[Ravensfort] List Troubles

Charley Atchley Charley at lcc.net
Sun Jun 17 06:30:31 PDT 2001


AMH/DBJ wrote:

>It's a subversive plot.

I am dumb struck by the plethora of ways I could respond to this. I could
take the "Miss read your letter approach." In which case I would reply:

          How dare you call me a subverted pilot.
          I have been in the SCA since 1923 and
          I have worked hard to be drunk the entire
          time. I haven't seen you at any work days.
          If you think I'm flying, then think again!
          I hate being called a pilot because I work hard.
          Blah blah blah ...

I could take the "compatriot in arms" approach. For which my reply would be:

          You got that right! It's that drunk Baron's
          fault. He's the one who is the list moderator.
          I'll bet he thinks if he suppress the free
          exchange of useless banter, that he will
          be able to stay in charge forever.
          Blah blah blah ...

Or, How about the "any topic to advance my agenda" approach.

          My mail keeps getting lost also, so lets
	    build a five star kitchen at the site. I
          think that would help me to feel less
          oppressed. Blah blah blah ...

Ok, what about the "any topic to redress old slights."

          This is as bad as the time I went to an event at
          Bingo Bong Boy Scout Ranch, and the Baron
          said the site was dry. The lying #@%&%.
          It rained the entire time. And just to make matters
          worse he kept sending the autocrat and a Boy
          Scout over to bitch at me for drinking.
          Blah blah blah ...

What about "the totally off topic response."

          Did you hear the one about the two SCA people
          and the six pack of shaving cream?
          Blah blah blah ...

Or the "personal attack reply."

         Doug, you lick your self instead of bathing,
         you foul goat nibbling, yogurt culture,
         toilet drinking, carrion biting,
         dirt nibbling, chicken romancing,
         sordid progeny of a zombie gorilla with
         terminal mange and Bill Clinton's greasy tick
         plagued loins. Blah blah ...

Could also have done the "lets all be friends approach"
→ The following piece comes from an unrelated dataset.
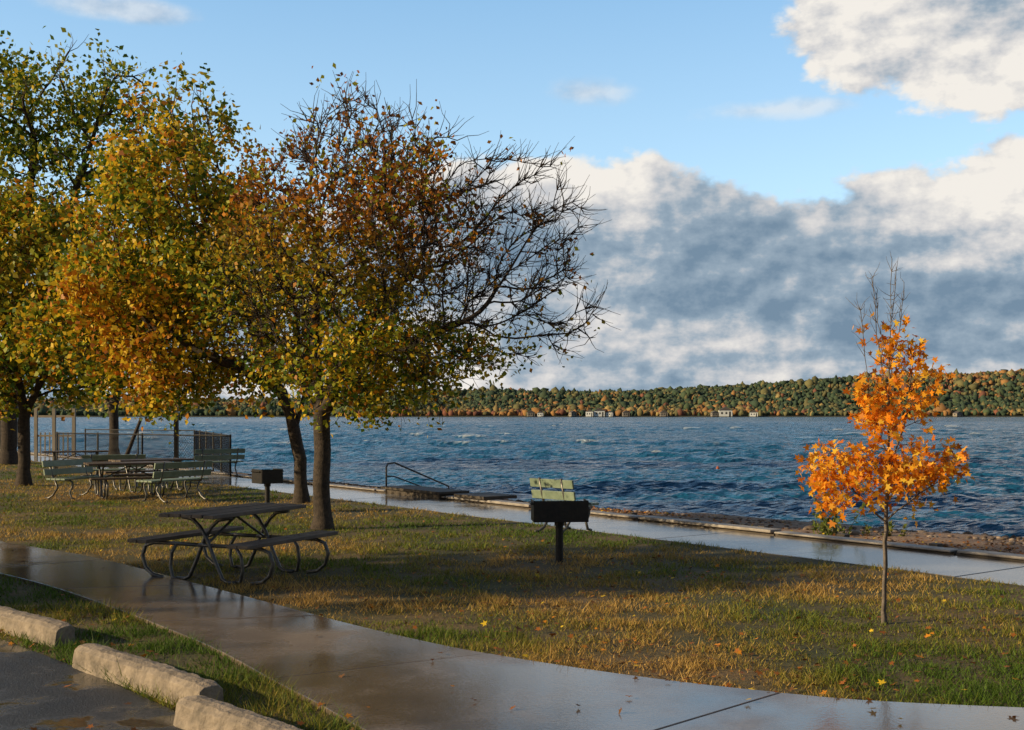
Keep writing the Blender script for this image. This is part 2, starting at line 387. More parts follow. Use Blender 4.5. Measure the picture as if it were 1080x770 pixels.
tree('maple_tree',[[(tx,18,0),(tx-.02,18,.7),(tx+.0,18.02,1.4),(tx-.02,18,1.85),(tx-.12,18,2.9),(tx-.1,18.1,4.2)],
  [(tx,18,1.75),(tx+.3,17.9,2.5),(tx+.75,17.8,3.3),(tx+1.5,17.7,4.1)],[(tx,18,1.8),(tx-.5,18.2,2.5),(tx-.9,18.3,3.4)],[(tx+.3,17.9,2.5),(tx+1.1,18.2,2.85),(tx+2.2,18.3,3.3)]],
  [(-1.90,18,4.1,3.0,2.3,2.4),(-2.5,18,5.15,1.2,1.4,1.7),(-2.3,18,2.7,2.0,1.8,.6)],2500,21,.133,lf_main,.09,twl=.5,ntw=3.9,lper=6,spread=.10,rmin=.0056,zmin=1.95,D=.17,di=1.4,dk=.26)
def lf_or(P):
    p=np.clip(.85+.5*clumpy(P,1.7,8),.10,1)
    def cf(Q):
        c=(clumpy(Q,1.1,3)+.25*R.normal(size=len(Q)))[:,None]
        return np.where(c>0.35,pick(len(Q),[OR,YE,RU],[4,7,1.2]),pick(len(Q),[YG,YE,OR,GR],[5,3.8,.8,4]))
    return p,cf
b2=W(318,530)
tree('maple_tree',[[(b2[0],b2[1],0),(b2[0]-.02,23.4,.9),(b2[0]-.18,23.4,1.75),(b2[0]-.6,23.3,2.8),(b2[0]-1.2,23.2,4.2)],[(b2[0]-.1,23.4,1.5),(b2[0]+.1,23.4,2.3),(b2[0]-.1,23.4,4.0)],[(b2[0]-.4,23.4,2.3),(b2[0]-1.5,23.0,2.9),(b2[0]-2.8,23,3.5)]],
  [(-6.8,23.4,5.3,2.1,2.2,2.9),(-7.3,23.3,3.6,2.5,2.1,1.7),(-5.0,23.4,3.6,1.5,1.6,1.5)],2000,33,.13,lf_or,.125,twl=.5,ntw=3,lper=12,spread=.17,rmin=.006,zmin=1.95,D=.24,di=1.9,dk=.4)
def lf_l(P):
    p=np.clip(.8+.5*clumpy(P,1.6,4),.08,1)
    def cf(Q): 
        h=np.clip((Q[:,2:3]-3.5)/3,0,1); return (1-h)*pick(len(Q),[YG,GR,YE,OR],[4,5,2,1])+h*pick(len(Q),[YE,OR,YG,GR],[4,1.5,5,2])
    return p,cf
b3=W(25,512)
tree('maple_tree',[[(b3[0],b3[1],0),(b3[0],b3[1],1.9),(b3[0]-.3,b3[1],3.5)],[(b3[0],b3[1],1.7),(b3[0]+.6,b3[1],3.0)]],
  [(b3[0]-.3,b3[1],4.6,2.6,2.5,2.9),(b3[0]+.4,b3[1]-.5,3.4,2.5,2.2,1.3)],1300,35,.16,lf_l,.16,twl=.55,ntw=2.8,lper=11,spread=.2,rmin=.008,zmin=1.8,D=.28,di=2.2,dk=.48)
def lf_t(P):
    p=np.clip(.6+.5*clumpy(P,1.0,14),.04,1)
    def cf(Q): return pick(len(Q),[GR,YG,YE],[5,5,1.0])
    return p,cf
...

         I love you! You should love everyone. This
         stress is tearing our barony apart. Lets be
         civil. Blah blah blah ...

What about this approach?
         Plot???? Subversive??? Well, I'm going
         to sign off this list. Someone tell
         me how to sign off. I can't do this without
         help. I didn't save the letter that we got
         when we singed on to the list. Saving e-mail
         would use .00023% of my thirty gigabyte hard
         drive. Blah blah blah ...

Athaulf Sweinbrothar

.-.-.-.-.-.-.-.-.-.-.-.-.-.-.-.-.-.-.-.-.-.-.-.
An Atom walks into a bar looking perplexed. He says, "bartender, I just lost
an electron." The bartender responds, "are you sure?" The Atom says, "yup,
I'm positive."

So later this  same atom walks into the bar and the bar tender asks him "Hey
why are you so down, still missing your electron?" The atom replies "Nope. I
found it and another one just like it." "So why are you still depressed"
asked the bar tender? "I don't know," replied the atom," but every since I
found that extra electron I just feel so negative."